Quote from the first line below through the line that contains "SC.camera = camo", both included, and leave the pictures out.
—————
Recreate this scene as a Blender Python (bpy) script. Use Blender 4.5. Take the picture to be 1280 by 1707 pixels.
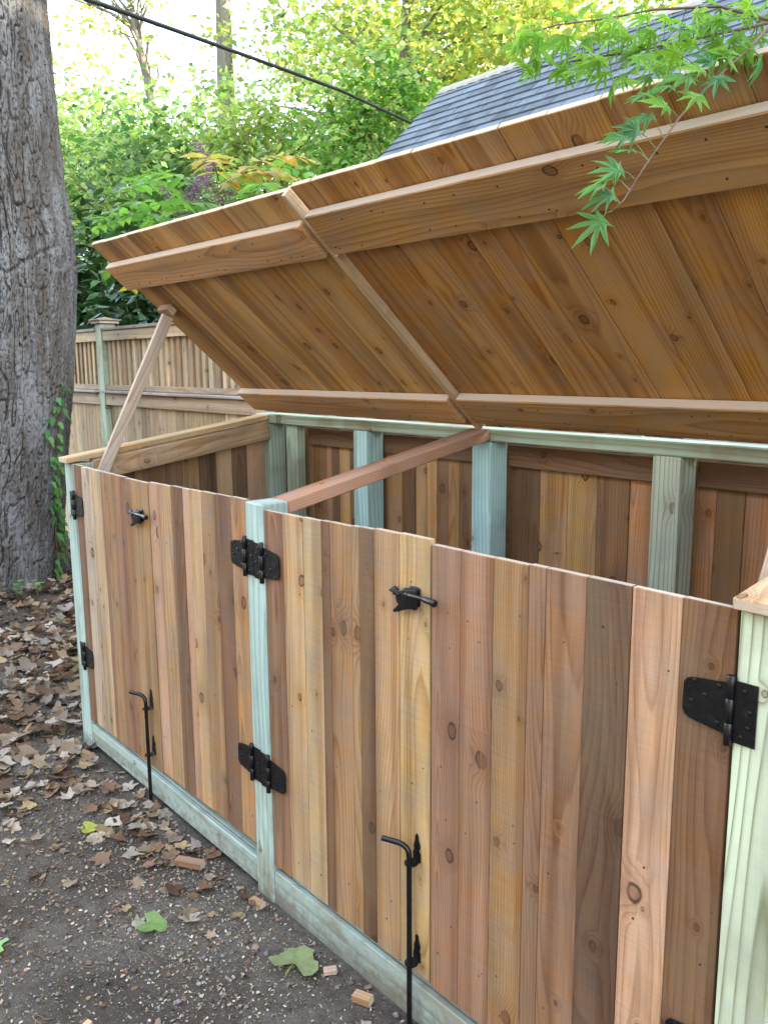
import bpy, bmesh, math, random
import numpy as np
from mathutils import Matrix, Vector

random.seed(7)
rng = np.random.default_rng(11)
for o in list(bpy.data.objects):
    bpy.data.objects.remove(o, do_unlink=True)
SC = bpy.context.scene
COL = SC.collection
R = math.radians

# ------------------------------------------------------------------ camera
CAMPOS = Vector((3.4238, -1.2496, 1.5742))
RIGHT = Vector((0.65150505, 0.75861548, -0.00661227))
UP = Vector((-0.12406913, 0.11514203, 0.98557048))
FWD = Vector((-0.74843037, 0.64128377, -0.16913638))
cam = bpy.data.cameras.new('camera')
cam.sensor_fit = 'HORIZONTAL'
cam.sensor_width = 36.0
cam.lens = 36.0 * 1427.15 / 1280.0
cam.clip_start = 0.02
cam.clip_end = 2000
camo = bpy.data.objects.new('camera', cam)
COL.objects.link(camo)
camo.matrix_world = Matrix(((RIGHT.x, UP.x, -FWD.x, CAMPOS.x), (RIGHT.y, UP.y, -FWD.y, CAMPOS.y),
                            (RIGHT.z, UP.z, -FWD.z, CAMPOS.z), (0, 0, 0, 1)))
SC.camera = camo

# ------------------------------------------------------------------ sky and sun (low sun behind the garage)
SUN_EL, SUN_AZ = R(19), R(50)          # azimuth clockwise from +Y towards +X
w = bpy.data.worlds.new('World')
SC.world = w
w.use_nodes = True
nt = w.node_tree
nt.nodes.clear()
sky = nt.nodes.new('ShaderNodeTexSky')
sky.sky_type = 'NISHITA'
sky.sun_disc = False
sky.sun_elevation = SUN_EL
sky.sun_rotation = SUN_AZ
sky.air_density = 1.0
sky.dust_density = 1.2
sky.ozone_density = 1.0
bg = nt.nodes.new('ShaderNodeBackground')
bg.inputs[1].default_value = 0.12
wo = nt.nodes.new('ShaderNodeOutputWorld')
veil = nt.nodes.new('ShaderNodeMix')          # thin even high cloud whitening the whole sky
veil.data_type = 'RGBA'
veil.blend_type = 'ADD'
veil.inputs[0].default_value = 1.0
nt.links.new(sky.outputs[0], veil.inputs[6])
veil.inputs[7].default_value = (3.0, 3.35, 3.95, 1)
nt.links.new(veil.outputs[2], bg.inputs[0])
nt.links.new(bg.outputs[0], wo.inputs[0])
sd = bpy.data.lights.new('sun', 'SUN')
sd.energy = 5.0
sd.angle = R(0.53)
sd.color = (1.0, 0.9, 0.72)
so = bpy.data.objects.new('sun', sd)
COL.objects.link(so)
sdir = Vector((math.sin(SUN_AZ) * math.cos(SUN_EL), math.cos(SUN_AZ) * math.cos(SUN_EL), math.sin(SUN_EL)))
so.rotation_euler = sdir.to_track_quat('Z', 'Y').to_euler()
so.location = (4, 9, 12)
SC.view_settings.view_transform = 'Standard'
SC.view_settings.look = 'None'
SC.view_settings.gamma = 1.0
SC.view_settings.exposure = 2.65
SC.view_settings.use_white_balance = True
SC.view_settings.white_balance_temperature = 6600
SC.view_settings.white_balance_tint = 8
SC.cycles.use_denoising = True
SC.cycles.max_bounces = 5
SC.cycles.diffuse_bounces = 3
SC.cycles.transmission_bounces = 4
SC.cycles.caustics_reflective = False
SC.cycles.caustics_refractive = False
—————
> [Response]
Recreate this scene as a Blender Python (bpy) script. Use Blender 4.5. Take the picture to be 1280 by 1707 pixels.
import bpy, bmesh, math, random
import numpy as np
from mathutils import Matrix, Vector

random.seed(7)
rng = np.random.default_rng(11)
for o in list(bpy.data.objects):
    bpy.data.objects.remove(o, do_unlink=True)
SC = bpy.context.scene
COL = SC.collection
R = math.radians

# ------------------------------------------------------------------ camera
CAMPOS = Vector((3.4238, -1.2496, 1.5742))
RIGHT = Vector((0.65150505, 0.75861548, -0.00661227))
UP = Vector((-0.12406913, 0.11514203, 0.98557048))
FWD = Vector((-0.74843037, 0.64128377, -0.16913638))
cam = bpy.data.cameras.new('camera')
cam.sensor_fit = 'HORIZONTAL'
cam.sensor_width = 36.0
cam.lens = 36.0 * 1427.15 / 1280.0
cam.clip_start = 0.02
cam.clip_end = 2000
camo = bpy.data.objects.new('camera', cam)
COL.objects.link(camo)
camo.matrix_world = Matrix(((RIGHT.x, UP.x, -FWD.x, CAMPOS.x), (RIGHT.y, UP.y, -FWD.y, CAMPOS.y),
                            (RIGHT.z, UP.z, -FWD.z, CAMPOS.z), (0, 0, 0, 1)))
SC.camera = camo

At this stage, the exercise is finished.